Musical Monday: Keep ‘Em Flying (1941)

It’s no secret that the Hollywood Comet loves musicals.
In 2010, I revealed I had seen 400 movie musicals over the course of eight years. Now that number is over 600. To celebrate and share this musical love, here is my weekly feature about musicals.

This week’s musical:
Keep ‘Em Flying (1941) – Musical No. 706

keep em flying

Universal Pictures

Arthur Lubin

Bud Abbott, Lou Costello, Martha Raye, Carol Bruce, Dick Foran, William Gargan, Charles Lang,

Jinx Roberts (Foran) is a trick flier who joins the U.S. Army Air Corps. His two assistants Heathcliff (Costello) and Blackie (Abbott) follow him and to the base. The two enlist and fall for twin sisters Gloria (Raye) and Barbara (also Raye).
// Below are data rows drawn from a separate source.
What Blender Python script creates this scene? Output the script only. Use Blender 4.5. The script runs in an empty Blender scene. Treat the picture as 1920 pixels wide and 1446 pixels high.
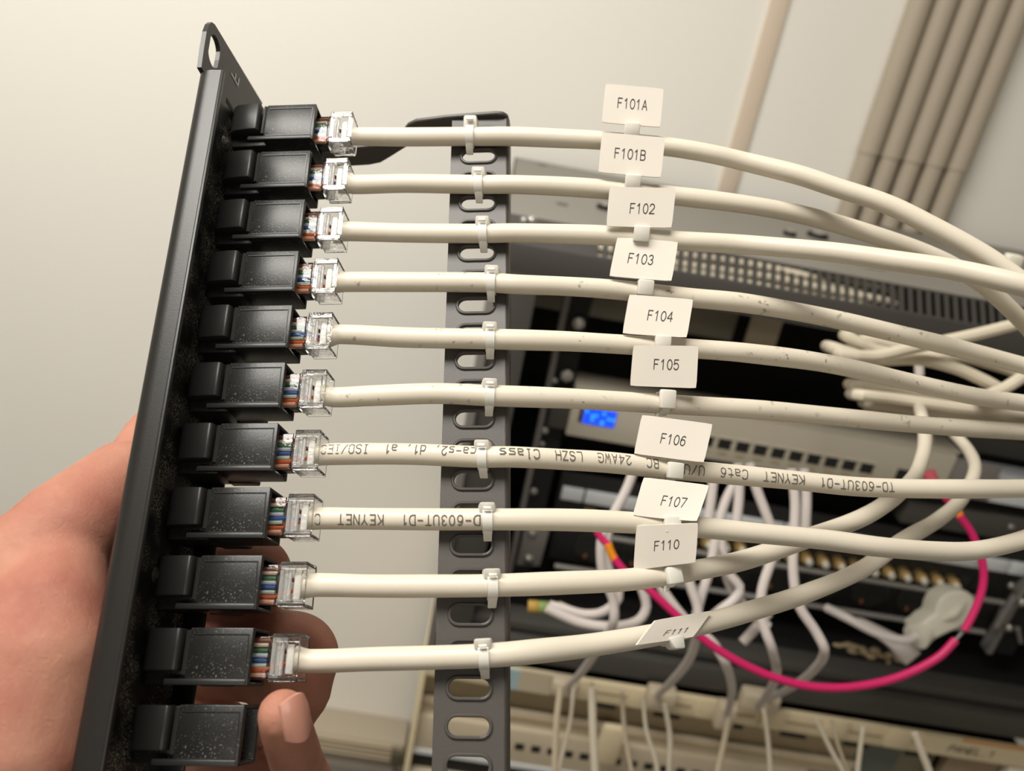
import bpy, bmesh, math, random
from mathutils import Vector as V, Matrix
random.seed(7)
SC = bpy.context.scene
COL = SC.collection
F = 1520.0            # focal length in pixels of the 1920x1446 frame
PI = math.pi

# ------------------------------------------------------------------ camera
Zc = V((653, 3394, -1520.)).normalized()            # world axes seen as (right, up, forward) of the camera
Xc = V((34040, -5868, 1520.)); Xc = (Xc - Zc * Xc.dot(Zc)).normalized()
def flip(v): return V((v.x, v.y, -v.z))
Yc = flip(flip(Zc).cross(flip(Xc)))
CAM = V((0, 0, 1.75))
def c2w(v):
    return V((v.dot(Xc), v.dot(Yc), v.dot(Zc)))
cam_d = bpy.data.cameras.new('camera'); cam = bpy.data.objects.new('camera', cam_d); COL.objects.link(cam)
R_, U_, B_ = c2w(V((1, 0, 0))), c2w(V((0, 1, 0))), c2w(V((0, 0, -1)))
cam.matrix_world = Matrix(((R_.x, U_.x, B_.x, CAM.x), (R_.y, U_.y, B_.y, CAM.y), (R_.z, U_.z, B_.z, CAM.z), (0, 0, 0, 1)))
cam_d.sensor_width = 36; cam_d.lens = 36 * F / 1920; cam_d.clip_start = 0.01; cam_d.clip_end = 50
cam_d.dof.use_dof = True; cam_d.dof.focus_distance = 0.232; cam_d.dof.aperture_fstop = 12.5
SC.camera = cam

# ------------------------------------------------------------------ light
w = bpy.data.worlds.new('world'); SC.world = w; w.use_nodes = True
w.node_tree.nodes['Background'].inputs[0].default_value = (1, .97, .93, 1)
w.node_tree.nodes['Background'].inputs[1].default_value = .25
def area(name, loc, target, sx, sy, power, col):
    d = bpy.data.lights.new(name, 'AREA'); d.shape = 'RECTANGLE'; d.size = sx; d.size_y = sy
    d.energy = power; d.color = col
    o = bpy.data.objects.new(name, d); COL.objects.link(o); o.location = loc
    o.rotation_euler = (V(target) - V(loc)).to_track_quat('-Z', 'Y').to_euler(); return o
area('ceiling_lamp_and_fill', (-.45, .12, 2.42), (-.40, .35, 1.2), .9, .30, 15.2, (1, .965, .90))
area('ceiling_lamp_and_fill', (.2, -1.5, 2.42), (.2, -1.3, 0), 1.2, .3, 8, (1, .955, .89))  # unseen fill light, added further back in the room to brighten the wall
SC.view_settings.view_transform = 'Standard'; SC.view_settings.look = 'None'
SC.view_settings.gamma = 1; SC.view_settings.use_curve_mapping = False
SC.view_settings.exposure = 0.15
SC.cycles.max_bounces = 10; SC.cycles.transmission_bounces = 8

# ------------------------------------------------------------------ coordinates
def ray(px, py): return c2w(V(((px - 960) / F, (723 - py) / F, 1.)))
def atZ(px, py, z): return CAM + ray(px, py) * z           # at depth z in front of the camera
def onY(px, py, y):
    d = ray(px, py); return CAM + d * (y / d.y)
# frame of the hand-held panel: a along the cables, b away, c up the panel (millimetres)
Pn = c2w(V((.99822418, .01125906, -.05849544))); Pu = c2w(V((.05864781, -.35779386, .93195707)))
Pv = c2w(V((.01043635, .93373276, .35781869)))
PO = CAM + c2w(V((-62.89, 90.67, 260.71))) * .001
def PF(a, b, c): return PO + (Pn * a + Pu * b + Pv * c) * .001
def onB(px, py, b):
    d = ray(px, py); o = CAM - PO
    return CAM + d * ((b * .001 - o.dot(Pu)) / d.dot(Pu))
def depth(p):
    v = p - CAM; return v.x * Xc.z + v.y * Yc.z + v.z * Zc.z

# ------------------------------------------------------------------ materials
def srgb(r, g, b):
    f = lambda c: (c / 255 / 12.92) if c / 255 <= .04045 else ((c / 255 + .055) / 1.055) ** 2.4
    return (f(r), f(g), f(b), 1)
MATS = {}
def mat(name, col, rough=.5, metal=0, var=0, vscale=60, bump=0, bscale=900, spec=.5, sss=0, trans=0, ior=1.45,
        emit=None, estr=0, dust=0, dscale=1500, dcol=(.32, .29, .25, 1), coat=0, dmask=None):
    if name in MATS: return MATS[name]
    m = bpy.data.materials.new(name); m.use_nodes = True; nt = m.node_tree; b = nt.nodes['Principled BSDF']
    I = b.inputs; I['Base Color'].default_value = col; I['Roughness'].default_value = rough; I['Metallic'].default_value = metal
    I['Specular IOR Level'].default_value = spec; I['IOR'].default_value = ior; I['Transmission Weight'].default_value = trans
    I['Coat Weight'].default_value = coat
    if sss: I['Subsurface Weight'].default_value = sss; I['Subsurface Radius'].default_value = (.006, .0025, .0015); I['Subsurface Scale'].default_value = 1
    if emit: I['Emission Color'].default_value = emit; I['Emission Strength'].default_value = estr
    tc = nt.nodes.new('ShaderNodeTexCoord'); last = None
    def noise(s, det=3):
        n = nt.nodes.new('ShaderNodeTexNoise'); n.inputs['Scale'].default_value = s; n.inputs['Detail'].default_value = det
        nt.links.new(tc.outputs['Object'], n.inputs['Vector']); return n
    if var:
        n = noise(vscale); mx = nt.nodes.new('ShaderNodeMix'); mx.data_type = 'RGBA'
        mx.inputs[6].default_value = tuple(c * (1 - var) for c in col[:3]) + (1,)
        mx.inputs[7].default_value = tuple(min(1, c * (1 + var)) for c in col[:3]) + (1,)
        nt.links.new(n.outputs['Fac'], mx.inputs[0]); nt.links.new(mx.outputs[2], I['Base Color']); last = mx.outputs[2]
    if dust:
        n = noise(dscale, 2); r = nt.nodes.new('ShaderNodeValToRGB')
        r.color_ramp.elements[0].position = .68 - dust; r.color_ramp.elements[1].position = .74 - dust
        nt.links.new(n.outputs['Fac'], r.inputs[0])
        n2 = noise(90, 2); r2 = nt.nodes.new('ShaderNodeValToRGB')
        r2.color_ramp.elements[0].position = .42; r2.color_ramp.elements[1].position = .62
        nt.links.new(n2.outputs['Fac'], r2.inputs[0])
        ml = nt.nodes.new('ShaderNodeMath'); ml.operation = 'MULTIPLY'
        nt.links.new(r.outputs[0], ml.inputs[0]); nt.links.new(r2.outputs[0], ml.inputs[1])
        mx = nt.nodes.new('ShaderNodeMix'); mx.data_type = 'RGBA'
        mx.inputs[6].default_value = col; mx.inputs[7].default_value = dcol
        if last: nt.links.new(last, mx.inputs[6])
        nt.links.new(ml.outputs[0], mx.inputs[0]); nt.links.new(mx.outputs[2], I['Base Color'])
    if bump:
        n = noise(bscale); bp = nt.nodes.new('ShaderNodeBump'); bp.inputs['Strength'].default_value = bump
        bp.inputs['Distance'].default_value = .0004
        nt.links.new(n.outputs['Fac'], bp.inputs['Height']); nt.links.new(bp.outputs[0], I['Normal'])
    MATS[name] = m; return m
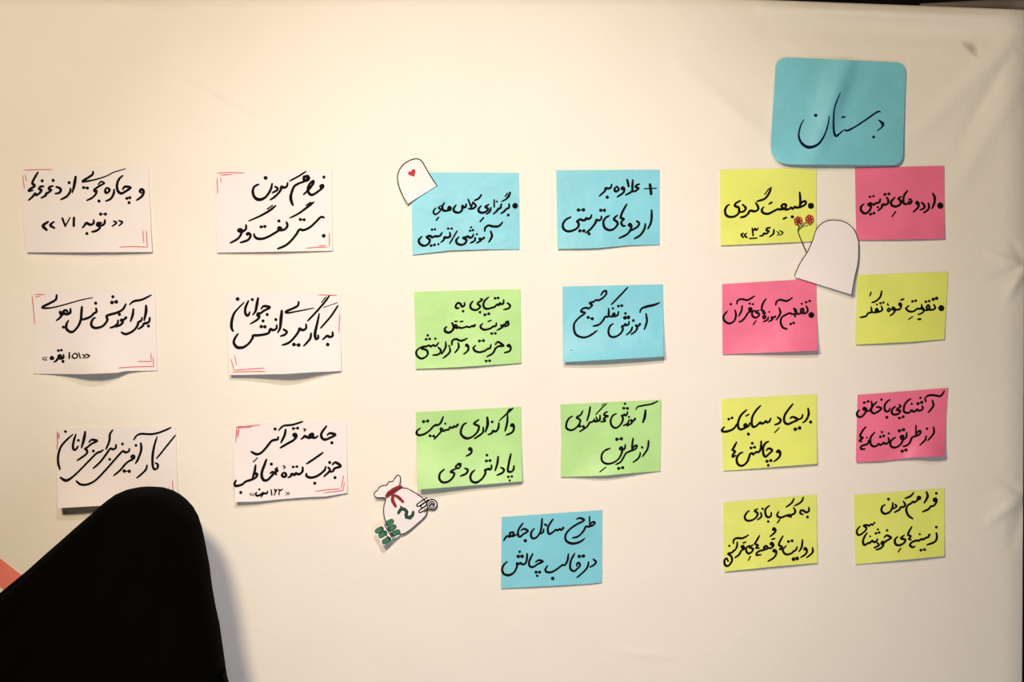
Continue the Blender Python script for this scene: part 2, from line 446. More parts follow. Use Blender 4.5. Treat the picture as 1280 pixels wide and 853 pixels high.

Jinx finds trouble when he’s viewed by a hot shot, especially by Craig Morrison (Gargan) and USO hostess Linda Joyce (Bruce), who Jinx falls for.

• Abbott and Costello’s fourth film together, all released in 1941. It was their third comedy based on the 1940 peacetime draft. KEEP ‘EM FLYING was released Nov. 28, 1941.
• Working titles were “Abbott and Costello in the Air,” “Up in the Air” and “Flying Cadets.”
• The flying sequences were filmed at CAL-AERO Academy in Ontario, Calif.
• Re-released in 1949.
• Originally considered as a Freddie Bartholomew and Jackie Cooper project, but changed to a Abbott and Costello film, according to Abbott and Costello biographer Scott Allen Nollen.
• Two songs were eliminated from the film “I’ll Remember April” and “You Don’t Know What Love Is,” both performed by Carol Bruce.

keep em flying3

• Double role for Martha Raye

keep em flying6

Notable Songs:
• “Keep ‘Em Flying” performed by Dick Foran
• “Pig Foot Pete” performed by Martha Raye
• “I’m Getting Sentimental Over You” performed by Carol Bruce
• “The Boy with Wistful Eyes” performed by Carol Bruce, reprised by Martha Raye

keep em flying2

My review:
The year 1941 was a busy one for new film stars Bud Abbott and Lou Costello.

That year, the two starred in their first film instead of as a specialty act: BUCK PRIVATE (1941). The success of this peacetime-draft-comedy made Abbott and Costello stars, and the two made three more films in 1941.

Two more films were peacetime military comedies: IN THE NAVY (1941) and this film, KEEP ‘EM FLYING (1941), promoting the U.S. Army Air Corps.

While Abbott and Costello are the stars of the film, the main plot follows Jinx, played by Dick Foran. Aviator dare devil joins the air corps, and he’s followed by his assistants, played by Abbott and Costello.

While shenanigans ensue, this film seems a slightly more serious than BUCK PRIVATES, such as the plotline with Jim Joyce (Charles Lang) having to get up his nerve to fly because of his father’s accident. And then Joyce also is injured.

A highlight of this film is Martha Raye playing twin sisters. It’s fun and I love her rendition of “Pig Foot Pete,” but at the same time the plot could be frustrating. Abbott and Costello are confused by what seems like double talk when they mix up the sisters — why don’t the girls just say “Oh, you must be thinking of my sister!” I guess then we wouldn’t have jokes. Raye’s character performing and working at the USO was fortuitous of her real life activities: throughout every major conflict starting during World War II, Raye traveled and entertained troops.

Carol Bruce was also lovely in this film, though her role was rather small. I also felt like William Gargan was wasted.

Overall this was a good time with some funny moments.